The Liberals had the Net Income Stabilization Account program to build on, a legacy from the Conservative government that had wide farm sector and political acceptance.

Farm-specific accounts supplemented by government money proved popular with farmers. NISA was popular with governments as a safety net that would not distort production decisions.

It was popular with the trade lawyers who determined it would be “green” under the world trade deal reached in late 1993.

In fact just this summer, the U.S. commerce department issued a preliminary ruling confirming that NISA for the Canadian hog industry is not considered a subsidy that can trigger American countervail action.

A key reason is that is does not promote production of a particular crop and it is “generally available.”

Yet Canada still does not have a national safety net with the production-neutral NISA whole-farm as its core, applying in all the provinces. It likely will not before the next election.

Why? In part, it is the nature of federal-provincial bargaining. In part, it is the nature of the Canadian industry.

Quebec remains outside because it wants to negotiate a less visible federal presence in the scheme. Alberta will be in, but it wants the right to drop out.

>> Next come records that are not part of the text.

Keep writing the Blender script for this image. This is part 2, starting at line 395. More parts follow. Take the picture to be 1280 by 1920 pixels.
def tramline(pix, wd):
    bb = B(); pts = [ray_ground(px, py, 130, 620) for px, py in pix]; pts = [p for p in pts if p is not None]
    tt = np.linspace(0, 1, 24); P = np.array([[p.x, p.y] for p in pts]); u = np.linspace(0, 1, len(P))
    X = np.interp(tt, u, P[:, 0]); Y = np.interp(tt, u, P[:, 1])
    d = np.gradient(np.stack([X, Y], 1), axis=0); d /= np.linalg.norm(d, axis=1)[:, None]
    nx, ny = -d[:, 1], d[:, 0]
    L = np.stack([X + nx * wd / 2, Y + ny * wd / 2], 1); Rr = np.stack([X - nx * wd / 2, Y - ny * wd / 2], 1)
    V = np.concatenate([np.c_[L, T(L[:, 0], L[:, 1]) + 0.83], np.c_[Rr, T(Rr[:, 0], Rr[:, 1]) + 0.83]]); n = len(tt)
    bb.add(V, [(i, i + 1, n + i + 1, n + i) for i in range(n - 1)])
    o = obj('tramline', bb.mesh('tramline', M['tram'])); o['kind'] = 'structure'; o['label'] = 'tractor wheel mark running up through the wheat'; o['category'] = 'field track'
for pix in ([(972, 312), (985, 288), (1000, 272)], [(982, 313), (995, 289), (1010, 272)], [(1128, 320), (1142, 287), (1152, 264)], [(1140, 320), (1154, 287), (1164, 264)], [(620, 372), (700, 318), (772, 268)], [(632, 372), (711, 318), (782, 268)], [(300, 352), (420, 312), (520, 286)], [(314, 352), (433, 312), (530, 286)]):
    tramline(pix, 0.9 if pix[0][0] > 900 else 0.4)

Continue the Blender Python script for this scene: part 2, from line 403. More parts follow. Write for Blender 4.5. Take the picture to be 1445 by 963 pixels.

Supply management does not want in, preferring its tariff protections and cost-based pricing. The Alberta cattle industry does not want in, fearing any form of government assistance could trigger U.S. retaliation. Cattle producers in most other provinces do not share that fear, but they are not as dependent on U.S. markets.

Meanwhile, to entice the provinces, Ottawa agreed to a third tier of support – provincial “companion programs” – that already are raising fears of production distortions and interprovincial subsidy wars.

The end result is that Canada remains with at best a partial whole-farm income support scheme. As before, there is a patchwork approach to safety nets.

And federal trade experts are uneasy that with so many provinces and commodities not taking part, the Americans or other competitors could decide Canada’s program is not really production neutral and “generally available” after all.

That would usher in a new era of trade disputes. If only “whole-farm ’96” was as simple and accessible as the “whole-farm ’93” promise seemed to be.